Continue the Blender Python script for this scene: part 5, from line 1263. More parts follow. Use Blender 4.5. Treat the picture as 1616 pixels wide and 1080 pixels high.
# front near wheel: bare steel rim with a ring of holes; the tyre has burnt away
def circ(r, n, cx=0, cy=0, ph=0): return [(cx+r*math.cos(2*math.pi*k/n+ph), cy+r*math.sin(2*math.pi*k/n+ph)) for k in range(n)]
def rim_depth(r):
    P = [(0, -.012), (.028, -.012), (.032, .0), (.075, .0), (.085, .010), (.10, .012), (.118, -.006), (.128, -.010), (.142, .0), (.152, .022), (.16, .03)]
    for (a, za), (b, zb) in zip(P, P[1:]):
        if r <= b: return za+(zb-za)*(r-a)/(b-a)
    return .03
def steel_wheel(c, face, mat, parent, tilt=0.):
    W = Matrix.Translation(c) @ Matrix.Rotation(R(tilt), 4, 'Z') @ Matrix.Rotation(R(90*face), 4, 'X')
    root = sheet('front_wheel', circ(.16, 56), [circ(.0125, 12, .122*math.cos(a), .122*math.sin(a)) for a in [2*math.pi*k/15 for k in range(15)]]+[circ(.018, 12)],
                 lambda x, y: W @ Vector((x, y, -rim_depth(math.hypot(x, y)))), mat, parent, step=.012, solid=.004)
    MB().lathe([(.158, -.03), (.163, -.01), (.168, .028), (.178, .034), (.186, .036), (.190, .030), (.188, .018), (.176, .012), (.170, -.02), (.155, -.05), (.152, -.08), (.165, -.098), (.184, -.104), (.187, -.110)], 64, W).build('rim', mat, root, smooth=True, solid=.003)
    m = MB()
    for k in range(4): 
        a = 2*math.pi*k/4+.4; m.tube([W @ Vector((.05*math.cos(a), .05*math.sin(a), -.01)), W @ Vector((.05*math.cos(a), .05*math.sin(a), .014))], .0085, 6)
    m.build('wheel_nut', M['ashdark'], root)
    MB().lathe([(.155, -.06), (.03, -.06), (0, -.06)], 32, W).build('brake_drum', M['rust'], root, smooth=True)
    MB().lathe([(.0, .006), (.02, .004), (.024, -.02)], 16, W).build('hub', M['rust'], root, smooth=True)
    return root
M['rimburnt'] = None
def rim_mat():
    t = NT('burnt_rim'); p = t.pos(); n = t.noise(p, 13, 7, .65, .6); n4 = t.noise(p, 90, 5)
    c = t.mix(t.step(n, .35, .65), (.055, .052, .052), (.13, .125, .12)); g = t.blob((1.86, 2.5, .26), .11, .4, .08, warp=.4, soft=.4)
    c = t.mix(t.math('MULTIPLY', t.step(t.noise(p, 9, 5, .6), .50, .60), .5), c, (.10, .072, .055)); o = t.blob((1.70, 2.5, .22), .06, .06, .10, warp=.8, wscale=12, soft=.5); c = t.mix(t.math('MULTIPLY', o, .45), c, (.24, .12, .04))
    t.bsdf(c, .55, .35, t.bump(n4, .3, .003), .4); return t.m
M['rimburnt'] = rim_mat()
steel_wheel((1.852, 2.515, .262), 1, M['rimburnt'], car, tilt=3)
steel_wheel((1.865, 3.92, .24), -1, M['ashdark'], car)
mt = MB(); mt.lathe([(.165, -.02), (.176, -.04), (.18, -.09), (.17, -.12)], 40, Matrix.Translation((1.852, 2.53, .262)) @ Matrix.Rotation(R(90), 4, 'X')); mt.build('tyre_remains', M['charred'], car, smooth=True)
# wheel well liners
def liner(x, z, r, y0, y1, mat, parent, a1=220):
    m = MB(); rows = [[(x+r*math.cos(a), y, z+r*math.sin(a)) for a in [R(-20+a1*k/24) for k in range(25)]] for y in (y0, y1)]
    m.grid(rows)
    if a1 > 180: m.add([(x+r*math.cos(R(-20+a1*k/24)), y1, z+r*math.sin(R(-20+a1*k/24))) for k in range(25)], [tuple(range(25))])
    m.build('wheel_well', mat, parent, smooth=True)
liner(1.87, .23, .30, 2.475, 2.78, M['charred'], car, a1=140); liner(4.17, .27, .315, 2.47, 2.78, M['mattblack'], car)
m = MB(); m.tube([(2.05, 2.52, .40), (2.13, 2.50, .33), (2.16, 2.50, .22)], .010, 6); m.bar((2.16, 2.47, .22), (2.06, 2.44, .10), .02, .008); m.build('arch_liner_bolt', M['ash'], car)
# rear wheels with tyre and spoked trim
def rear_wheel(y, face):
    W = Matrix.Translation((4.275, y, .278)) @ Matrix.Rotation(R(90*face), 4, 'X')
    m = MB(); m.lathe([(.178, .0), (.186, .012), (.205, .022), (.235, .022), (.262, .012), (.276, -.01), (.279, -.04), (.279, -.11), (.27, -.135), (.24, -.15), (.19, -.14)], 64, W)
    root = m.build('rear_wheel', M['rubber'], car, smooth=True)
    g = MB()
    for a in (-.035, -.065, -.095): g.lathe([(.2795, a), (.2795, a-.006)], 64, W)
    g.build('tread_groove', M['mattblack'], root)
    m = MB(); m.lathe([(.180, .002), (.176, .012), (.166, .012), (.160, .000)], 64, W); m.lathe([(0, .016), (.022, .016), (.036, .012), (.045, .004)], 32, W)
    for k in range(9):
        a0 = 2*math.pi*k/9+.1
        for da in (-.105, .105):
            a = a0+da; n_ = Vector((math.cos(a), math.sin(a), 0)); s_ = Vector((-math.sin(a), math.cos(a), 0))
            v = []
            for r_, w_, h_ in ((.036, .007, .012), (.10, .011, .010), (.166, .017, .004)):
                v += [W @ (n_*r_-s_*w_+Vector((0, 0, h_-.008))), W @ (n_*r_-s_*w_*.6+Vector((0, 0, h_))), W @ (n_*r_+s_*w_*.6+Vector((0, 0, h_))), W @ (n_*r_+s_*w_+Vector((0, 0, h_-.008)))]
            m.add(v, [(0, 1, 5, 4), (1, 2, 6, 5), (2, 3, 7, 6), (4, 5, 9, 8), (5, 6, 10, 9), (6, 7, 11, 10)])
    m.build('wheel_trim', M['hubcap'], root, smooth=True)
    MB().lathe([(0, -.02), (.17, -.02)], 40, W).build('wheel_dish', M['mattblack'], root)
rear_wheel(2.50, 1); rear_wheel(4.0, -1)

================

• What to do: Retype the listing above in full, with no alterations.

• Exercise output:
Continue the Blender Python script for this scene: part 5, from line 1263. More parts follow. Use Blender 4.5. Treat the picture as 1616 pixels wide and 1080 pixels high.
# front near wheel: bare steel rim with a ring of holes; the tyre has burnt away
def circ(r, n, cx=0, cy=0, ph=0): return [(cx+r*math.cos(2*math.pi*k/n+ph), cy+r*math.sin(2*math.pi*k/n+ph)) for k in range(n)]
def rim_depth(r):
    P = [(0, -.012), (.028, -.012), (.032, .0), (.075, .0), (.085, .010), (.10, .012), (.118, -.006), (.128, -.010), (.142, .0), (.152, .022), (.16, .03)]
    for (a, za), (b, zb) in zip(P, P[1:]):
        if r <= b: return za+(zb-za)*(r-a)/(b-a)
    return .03
def steel_wheel(c, face, mat, parent, tilt=0.):
    W = Matrix.Translation(c) @ Matrix.Rotation(R(tilt), 4, 'Z') @ Matrix.Rotation(R(90*face), 4, 'X')
    root = sheet('front_wheel', circ(.16, 56), [circ(.0125, 12, .122*math.cos(a), .122*math.sin(a)) for a in [2*math.pi*k/15 for k in range(15)]]+[circ(.018, 12)],
                 lambda x, y: W @ Vector((x, y, -rim_depth(math.hypot(x, y)))), mat, parent, step=.012, solid=.004)
    MB().lathe([(.158, -.03), (.163, -.01), (.168, .028), (.178, .034), (.186, .036), (.190, .030), (.188, .018), (.176, .012), (.170, -.02), (.155, -.05), (.152, -.08), (.165, -.098), (.184, -.104), (.187, -.110)], 64, W).build('rim', mat, root, smooth=True, solid=.003)
    m = MB()
    for k in range(4): 
        a = 2*math.pi*k/4+.4; m.tube([W @ Vector((.05*math.cos(a), .05*math.sin(a), -.01)), W @ Vector((.05*math.cos(a), .05*math.sin(a), .014))], .0085, 6)
    m.build('wheel_nut', M['ashdark'], root)
    MB().lathe([(.155, -.06), (.03, -.06), (0, -.06)], 32, W).build('brake_drum', M['rust'], root, smooth=True)
    MB().lathe([(.0, .006), (.02, .004), (.024, -.02)], 16, W).build('hub', M['rust'], root, smooth=True)
    return root
M['rimburnt'] = None
def rim_mat():
    t = NT('burnt_rim'); p = t.pos(); n = t.noise(p, 13, 7, .65, .6); n4 = t.noise(p, 90, 5)
    c = t.mix(t.step(n, .35, .65), (.055, .052, .052), (.13, .125, .12)); g = t.blob((1.86, 2.5, .26), .11, .4, .08, warp=.4, soft=.4)
    c = t.mix(t.math('MULTIPLY', t.step(t.noise(p, 9, 5, .6), .50, .60), .5), c, (.10, .072, .055)); o = t.blob((1.70, 2.5, .22), .06, .06, .10, warp=.8, wscale=12, soft=.5); c = t.mix(t.math('MULTIPLY', o, .45), c, (.24, .12, .04))
    t.bsdf(c, .55, .35, t.bump(n4, .3, .003), .4); return t.m
M['rimburnt'] = rim_mat()
steel_wheel((1.852, 2.515, .262), 1, M['rimburnt'], car, tilt=3)
steel_wheel((1.865, 3.92, .24), -1, M['ashdark'], car)
mt = MB(); mt.lathe([(.165, -.02), (.176, -.04), (.18, -.09), (.17, -.12)], 40, Matrix.Translation((1.852, 2.53, .262)) @ Matrix.Rotation(R(90), 4, 'X')); mt.build('tyre_remains', M['charred'], car, smooth=True)
# wheel well liners
def liner(x, z, r, y0, y1, mat, parent, a1=220):
    m = MB(); rows = [[(x+r*math.cos(a), y, z+r*math.sin(a)) for a in [R(-20+a1*k/24) for k in range(25)]] for y in (y0, y1)]
    m.grid(rows)
    if a1 > 180: m.add([(x+r*math.cos(R(-20+a1*k/24)), y1, z+r*math.sin(R(-20+a1*k/24))) for k in range(25)], [tuple(range(25))])
    m.build('wheel_well', mat, parent, smooth=True)
liner(1.87, .23, .30, 2.475, 2.78, M['charred'], car, a1=140); liner(4.17, .27, .315, 2.47, 2.78, M['mattblack'], car)
m = MB(); m.tube([(2.05, 2.52, .40), (2.13, 2.50, .33), (2.16, 2.50, .22)], .010, 6); m.bar((2.16, 2.47, .22), (2.06, 2.44, .10), .02, .008); m.build('arch_liner_bolt', M['ash'], car)
# rear wheels with tyre and spoked trim
def rear_wheel(y, face):
    W = Matrix.Translation((4.275, y, .278)) @ Matrix.Rotation(R(90*face), 4, 'X')
    m = MB(); m.lathe([(.178, .0), (.186, .012), (.205, .022), (.235, .022), (.262, .012), (.276, -.01), (.279, -.04), (.279, -.11), (.27, -.135), (.24, -.15), (.19, -.14)], 64, W)
    root = m.build('rear_wheel', M['rubber'], car, smooth=True)
    g = MB()
    for a in (-.035, -.065, -.095): g.lathe([(.2795, a), (.2795, a-.006)], 64, W)
    g.build('tread_groove', M['mattblack'], root)
    m = MB(); m.lathe([(.180, .002), (.176, .012), (.166, .012), (.160, .000)], 64, W); m.lathe([(0, .016), (.022, .016), (.036, .012), (.045, .004)], 32, W)
    for k in range(9):
        a0 = 2*math.pi*k/9+.1
        for da in (-.105, .105):
            a = a0+da; n_ = Vector((math.cos(a), math.sin(a), 0)); s_ = Vector((-math.sin(a), math.cos(a), 0))
            v = []
            for r_, w_, h_ in ((.036, .007, .012), (.10, .011, .010), (.166, .017, .004)):
                v += [W @ (n_*r_-s_*w_+Vector((0, 0, h_-.008))), W @ (n_*r_-s_*w_*.6+Vector((0, 0, h_))), W @ (n_*r_+s_*w_*.6+Vector((0, 0, h_))), W @ (n_*r_+s_*w_+Vector((0, 0, h_-.008)))]
            m.add(v, [(0, 1, 5, 4), (1, 2, 6, 5), (2, 3, 7, 6), (4, 5, 9, 8), (5, 6, 10, 9), (6, 7, 11, 10)])
    m.build('wheel_trim', M['hubcap'], root, smooth=True)
    MB().lathe([(0, -.02), (.17, -.02)], 40, W).build('wheel_dish', M['mattblack'], root)
rear_wheel(2.50, 1); rear_wheel(4.0, -1)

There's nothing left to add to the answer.